Beyond the additional SPL, you can also expect more extension down into the low frequencies when using a pair of far-field monitors, or when using bigger monitors in general.

Larger woofers (or coupling of multiple woofers) can allow for lower-frequency signals to be accurately reproduced. 

I wouldn’t say that the difference between these three pairs of virtual monitors could be summed up by merely saying “The far-field monitors have more bass”. There seem to be differences throughout the spectrum…

Keep in mind that studios won’t typically have the SAME monitors in three sizes… But rather three different monitors. Therefore, even after running SoundID Reference with a measurement microphone and applying corrective EQ, the speakers will still have unique characteristics throughout the midrange and highs. 

This gets to one very important reason why studios have multiple sets of monitors, including near-field, mid-field, and far-field: to test the mix for a variety of playback scenarios. 

The people listening to your music won’t be listening on your system, in your room… They will be listening on their own playback system, which could be anything. 

That’s one reason the SoundID Reference Virtual Monitoring Add-On offers the ability to simulate the way something will sound on different monitors AS WELL AS various laptops, phones, TVs, and cars. Listen to how the low-, mid- and high-range frequencies are more or less prominent depending on the playback system…

Using multiple sets of monitors that vary widely is another way to achieve a similar outcome: a mix that is resilient and that translates well to other systems. 

Room Acoustics

One pair of studio monitors can sound very different depending on the acoustic characteristics of the room. I’ve recently added acoustic treatment to my room, which has made a big difference to the frequency response and the reverb time.

Now that I have acoustic treatment in my room, the critical distance has moved back further from the speakers. The critical distance describes the point in the room where the direct sound and indirect sound are equal in level. No acoustic treatment, and the critical distance is pretty short because there’s much more indirect sound. 

In any case, near-field monitors will provide the listener with the greatest ratio of direct to indirect sound. Not because they are near-field monitors, but because they are monitors being used in the near-field. 

This is another difference I hear when comparing the near-, mid-, and far-field monitor simulations from SoundID Reference Virtual Monitoring. Listen for the reverb and clarity…

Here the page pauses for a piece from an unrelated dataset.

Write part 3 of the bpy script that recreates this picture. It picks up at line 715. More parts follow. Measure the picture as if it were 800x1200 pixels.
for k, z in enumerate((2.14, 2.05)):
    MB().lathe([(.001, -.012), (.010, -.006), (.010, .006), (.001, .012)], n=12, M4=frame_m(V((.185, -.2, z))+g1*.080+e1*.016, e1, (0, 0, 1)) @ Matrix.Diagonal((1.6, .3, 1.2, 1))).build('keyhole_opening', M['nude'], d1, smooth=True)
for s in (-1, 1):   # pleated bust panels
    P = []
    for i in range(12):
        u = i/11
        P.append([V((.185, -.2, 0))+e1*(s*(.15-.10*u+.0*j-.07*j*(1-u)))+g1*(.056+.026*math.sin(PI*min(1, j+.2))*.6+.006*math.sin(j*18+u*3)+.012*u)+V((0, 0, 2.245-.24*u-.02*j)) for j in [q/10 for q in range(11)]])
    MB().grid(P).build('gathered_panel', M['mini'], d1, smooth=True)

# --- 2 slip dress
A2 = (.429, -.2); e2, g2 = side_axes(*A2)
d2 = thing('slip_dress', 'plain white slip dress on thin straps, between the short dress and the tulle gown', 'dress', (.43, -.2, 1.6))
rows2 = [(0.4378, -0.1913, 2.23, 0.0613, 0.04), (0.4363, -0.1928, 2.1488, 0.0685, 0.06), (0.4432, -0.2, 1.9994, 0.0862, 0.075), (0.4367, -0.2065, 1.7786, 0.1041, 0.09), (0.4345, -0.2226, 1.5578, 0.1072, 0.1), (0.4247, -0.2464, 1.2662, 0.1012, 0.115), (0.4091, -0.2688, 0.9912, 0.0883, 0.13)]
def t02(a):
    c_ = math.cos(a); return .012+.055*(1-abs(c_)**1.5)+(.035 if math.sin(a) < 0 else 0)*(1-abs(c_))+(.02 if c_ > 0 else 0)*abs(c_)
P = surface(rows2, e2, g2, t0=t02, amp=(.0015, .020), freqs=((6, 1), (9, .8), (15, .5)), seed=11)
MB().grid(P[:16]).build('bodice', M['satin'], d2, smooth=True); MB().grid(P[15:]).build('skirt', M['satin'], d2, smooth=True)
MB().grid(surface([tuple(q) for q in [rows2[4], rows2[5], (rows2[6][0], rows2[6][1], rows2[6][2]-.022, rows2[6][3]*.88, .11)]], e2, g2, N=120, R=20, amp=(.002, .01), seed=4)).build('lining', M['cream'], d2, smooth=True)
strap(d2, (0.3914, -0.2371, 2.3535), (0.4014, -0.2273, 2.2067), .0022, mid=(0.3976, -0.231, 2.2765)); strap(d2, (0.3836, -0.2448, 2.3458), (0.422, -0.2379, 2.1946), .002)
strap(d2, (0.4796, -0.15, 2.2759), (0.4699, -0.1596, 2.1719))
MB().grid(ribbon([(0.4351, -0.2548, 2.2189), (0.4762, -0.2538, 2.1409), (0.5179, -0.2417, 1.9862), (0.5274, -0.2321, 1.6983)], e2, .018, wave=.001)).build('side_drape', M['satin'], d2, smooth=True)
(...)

The far-field monitors seem to have the longest reverb tail, while the near-field monitors have a relatively dry sound. This difference informs the amount of reverb you add in a mix and it also impacts the overall sound quality, as some of that additional reverb can cause additional masking at various frequencies. 

For me, this is similar to the difference between studio monitors and headphones (which are essentially “extremely near-field monitors”). Headphones will give you the most detailed and dry sound, while far-field monitors can sometimes have a “smearing” impact on a mix by comparison. Again – this isn’t necessarily bad. It just gives you another perspective. 

Considering that my room is only 14 feet long, I only use near-field monitors. It would be impractical to sit 4 feet from the back wall with a gigantic pair of speakers taking up a quarter of the space in my room. 

Would I love to have a larger control room like you can find in commercial studios? Yes. I really would. But for now, I need to make the most of what I’ve got. That means I’ve got high-quality near-field monitors, acoustic treatment, and corrective EQ. 

When I want to test on other systems, I can either print the track and play it on other systems (or test it right here in the DAW on a variety of “virtual” playback systems) to make sure things will sound acceptable no matter how someone is listening.